SHAREHOLDERS APPROVE BCE BUYOUT
Shareholders of telecom giant Bell Canada Enterprises have approved its $49 billion (€35 billion) take-private by Teachers Private Capital, Providence Equity Partners and Madison Dearborn Partners. Following a two-and-a-half hour special meeting, roughly 63 percent of the holders of outstanding BCE common and preferred stock voted on the buyout, which was approved by 97 percent of total votes cast. The deal is the largest proposed LBO to date, and is the product of an auction which included two other heavy-hitting consortiums comprised of Canadian pensions and major US private equity firms. The proposed deal still faces hurdles, with Canada's telecom regulatory body planning to hold hearings in January 2008, according to a report in Canada's Globe and Mail. Posttransaction, Teachers Private Capital would own 52 percent of BCE, Providence 32 percent, Madison Dearborn 9 percent and other Canadian investors 7 percent.

SALLIE MAE BUYOUT FALTERS
Days after saying it would likely walk away from its $25 billion (€18 billion) buyout of US student lender Sallie Mae, a consortium led by JC Flowers made a revised offer that would have slashed the value of the deal by up to $4 billion. Sallie Mae responded negatively to the offer, which was comprised of $50 per share in cash, down from $60, plus a conditional payout of up to $10 per share. “Our contract is with Bank of America and JPMorgan Chase, two of America's largest and strongest banks,” Sallie Mae said in a statement. “We expect these banks to honour that contract, not breach the contract.”
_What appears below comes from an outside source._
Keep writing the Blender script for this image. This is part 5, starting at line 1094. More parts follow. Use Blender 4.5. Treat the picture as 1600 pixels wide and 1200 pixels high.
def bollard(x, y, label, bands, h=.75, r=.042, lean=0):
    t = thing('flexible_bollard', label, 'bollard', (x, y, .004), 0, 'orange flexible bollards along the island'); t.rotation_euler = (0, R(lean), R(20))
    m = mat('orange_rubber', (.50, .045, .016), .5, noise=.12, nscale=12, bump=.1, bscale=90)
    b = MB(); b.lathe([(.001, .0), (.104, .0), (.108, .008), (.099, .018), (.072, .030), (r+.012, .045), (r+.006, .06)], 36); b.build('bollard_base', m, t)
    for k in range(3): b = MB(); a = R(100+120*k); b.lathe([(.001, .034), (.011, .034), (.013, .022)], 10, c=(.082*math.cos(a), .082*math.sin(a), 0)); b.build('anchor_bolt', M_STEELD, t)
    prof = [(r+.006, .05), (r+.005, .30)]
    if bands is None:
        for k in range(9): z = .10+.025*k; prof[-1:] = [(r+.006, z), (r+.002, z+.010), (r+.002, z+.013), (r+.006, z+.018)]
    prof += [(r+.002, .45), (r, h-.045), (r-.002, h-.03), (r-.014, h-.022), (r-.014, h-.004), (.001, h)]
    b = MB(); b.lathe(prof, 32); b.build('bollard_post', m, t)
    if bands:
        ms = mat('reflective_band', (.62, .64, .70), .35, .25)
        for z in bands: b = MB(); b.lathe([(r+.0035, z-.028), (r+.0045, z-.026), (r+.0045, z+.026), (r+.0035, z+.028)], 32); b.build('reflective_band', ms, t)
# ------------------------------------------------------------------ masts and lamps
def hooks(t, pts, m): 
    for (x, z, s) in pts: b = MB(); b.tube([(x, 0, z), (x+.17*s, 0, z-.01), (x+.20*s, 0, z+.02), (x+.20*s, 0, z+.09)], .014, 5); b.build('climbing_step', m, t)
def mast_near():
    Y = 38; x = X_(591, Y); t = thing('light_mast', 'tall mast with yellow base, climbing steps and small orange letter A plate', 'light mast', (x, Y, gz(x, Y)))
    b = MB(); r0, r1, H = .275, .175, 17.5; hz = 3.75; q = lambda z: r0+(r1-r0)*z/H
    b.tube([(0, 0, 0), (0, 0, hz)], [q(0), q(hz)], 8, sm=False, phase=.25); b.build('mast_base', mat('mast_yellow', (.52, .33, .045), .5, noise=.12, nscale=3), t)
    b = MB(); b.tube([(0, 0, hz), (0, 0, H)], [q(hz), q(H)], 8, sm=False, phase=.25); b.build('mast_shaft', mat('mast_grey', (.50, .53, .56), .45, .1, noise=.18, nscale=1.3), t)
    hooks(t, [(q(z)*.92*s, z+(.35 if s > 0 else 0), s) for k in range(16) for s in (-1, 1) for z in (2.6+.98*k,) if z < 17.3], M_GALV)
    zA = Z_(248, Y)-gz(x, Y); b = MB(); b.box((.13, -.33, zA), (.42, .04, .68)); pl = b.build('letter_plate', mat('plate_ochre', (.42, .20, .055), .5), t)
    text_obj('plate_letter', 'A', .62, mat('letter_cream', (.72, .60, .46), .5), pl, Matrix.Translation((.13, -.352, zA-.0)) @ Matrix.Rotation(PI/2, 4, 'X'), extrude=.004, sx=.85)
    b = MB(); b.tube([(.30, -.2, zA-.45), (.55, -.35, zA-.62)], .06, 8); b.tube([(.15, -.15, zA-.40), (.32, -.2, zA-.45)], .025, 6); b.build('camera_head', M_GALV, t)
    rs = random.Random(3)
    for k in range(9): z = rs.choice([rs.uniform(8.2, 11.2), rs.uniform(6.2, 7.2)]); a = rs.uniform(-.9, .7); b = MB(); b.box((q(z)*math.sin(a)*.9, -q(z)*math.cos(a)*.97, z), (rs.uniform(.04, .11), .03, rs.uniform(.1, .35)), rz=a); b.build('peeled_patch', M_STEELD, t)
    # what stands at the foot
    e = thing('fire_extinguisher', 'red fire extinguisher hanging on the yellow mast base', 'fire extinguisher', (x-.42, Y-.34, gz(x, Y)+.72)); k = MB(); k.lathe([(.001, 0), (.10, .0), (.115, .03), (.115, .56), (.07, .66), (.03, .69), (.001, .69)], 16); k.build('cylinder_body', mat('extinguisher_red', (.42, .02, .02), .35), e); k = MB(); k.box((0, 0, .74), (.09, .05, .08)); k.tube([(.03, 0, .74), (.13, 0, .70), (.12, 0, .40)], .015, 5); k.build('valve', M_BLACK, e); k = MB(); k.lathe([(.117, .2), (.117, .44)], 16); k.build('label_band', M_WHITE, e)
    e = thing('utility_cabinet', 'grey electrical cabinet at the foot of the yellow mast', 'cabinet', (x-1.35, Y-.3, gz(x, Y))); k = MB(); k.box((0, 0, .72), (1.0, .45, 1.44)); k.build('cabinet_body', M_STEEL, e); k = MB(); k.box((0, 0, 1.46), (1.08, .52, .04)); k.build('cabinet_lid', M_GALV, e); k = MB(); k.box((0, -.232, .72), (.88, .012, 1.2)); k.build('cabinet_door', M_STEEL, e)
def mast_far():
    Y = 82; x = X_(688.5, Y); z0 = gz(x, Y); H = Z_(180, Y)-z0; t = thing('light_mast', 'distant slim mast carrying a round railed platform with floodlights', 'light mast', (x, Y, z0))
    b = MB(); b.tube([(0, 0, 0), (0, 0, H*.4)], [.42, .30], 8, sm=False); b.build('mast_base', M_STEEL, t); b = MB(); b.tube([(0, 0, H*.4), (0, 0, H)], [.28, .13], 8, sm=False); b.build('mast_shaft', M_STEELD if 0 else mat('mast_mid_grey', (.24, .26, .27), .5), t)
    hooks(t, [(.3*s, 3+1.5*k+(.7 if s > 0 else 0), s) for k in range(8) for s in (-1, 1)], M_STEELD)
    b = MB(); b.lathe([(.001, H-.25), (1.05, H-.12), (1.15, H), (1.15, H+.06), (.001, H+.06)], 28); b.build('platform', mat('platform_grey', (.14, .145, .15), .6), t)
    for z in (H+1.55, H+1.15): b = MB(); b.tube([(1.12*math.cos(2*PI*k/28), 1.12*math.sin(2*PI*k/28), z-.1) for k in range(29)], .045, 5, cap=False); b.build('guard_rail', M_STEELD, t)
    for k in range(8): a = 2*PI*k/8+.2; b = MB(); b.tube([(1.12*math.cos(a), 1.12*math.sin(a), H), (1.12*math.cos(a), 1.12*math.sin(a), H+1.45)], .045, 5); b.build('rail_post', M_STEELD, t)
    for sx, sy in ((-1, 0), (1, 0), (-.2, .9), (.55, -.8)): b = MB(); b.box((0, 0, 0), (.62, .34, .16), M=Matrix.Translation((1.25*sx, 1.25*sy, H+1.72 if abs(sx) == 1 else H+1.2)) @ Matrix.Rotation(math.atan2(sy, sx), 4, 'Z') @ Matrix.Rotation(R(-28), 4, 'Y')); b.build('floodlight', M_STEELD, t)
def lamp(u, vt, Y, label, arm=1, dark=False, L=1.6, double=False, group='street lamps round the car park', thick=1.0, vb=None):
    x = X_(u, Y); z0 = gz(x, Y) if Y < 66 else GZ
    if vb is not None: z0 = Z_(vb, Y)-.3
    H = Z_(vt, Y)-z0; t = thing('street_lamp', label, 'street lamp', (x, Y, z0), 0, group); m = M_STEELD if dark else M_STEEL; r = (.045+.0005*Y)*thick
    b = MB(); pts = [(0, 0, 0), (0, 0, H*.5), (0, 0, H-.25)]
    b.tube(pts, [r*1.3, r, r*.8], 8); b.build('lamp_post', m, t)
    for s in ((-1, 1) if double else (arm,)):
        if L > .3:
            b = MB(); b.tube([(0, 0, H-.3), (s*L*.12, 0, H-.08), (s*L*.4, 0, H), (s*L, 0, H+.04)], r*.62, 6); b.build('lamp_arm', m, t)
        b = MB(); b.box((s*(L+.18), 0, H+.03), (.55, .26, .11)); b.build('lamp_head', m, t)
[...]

CERBERUS IN $2.52BN PAPER BUYOUT
Cerberus Capital Management will pay $2.52 billion (€1.8 billion) for the North American holdings of Stora Enso, a paper, packaging and forest products company based in Finland, in what was the first agreed deal worth more than $2 billion post-credit meltdown. Cerberus will pay $1.5 billion in cash and $200 million in vendor notes for 19.9 percent or $370 million of shares in the new company. Debt of approximately $450 million will be assumed by NewPage Holding Corporation, Cerberus' paperfocused portfolio company which will merge with Stora Enso North America. NewPage and SENA had combined annual sales in 2006 of $4.3 billion and EBITDA of $525 million. Stora Enso said in a statement that it anticipates the merger will result in value creation from significant cost synergies.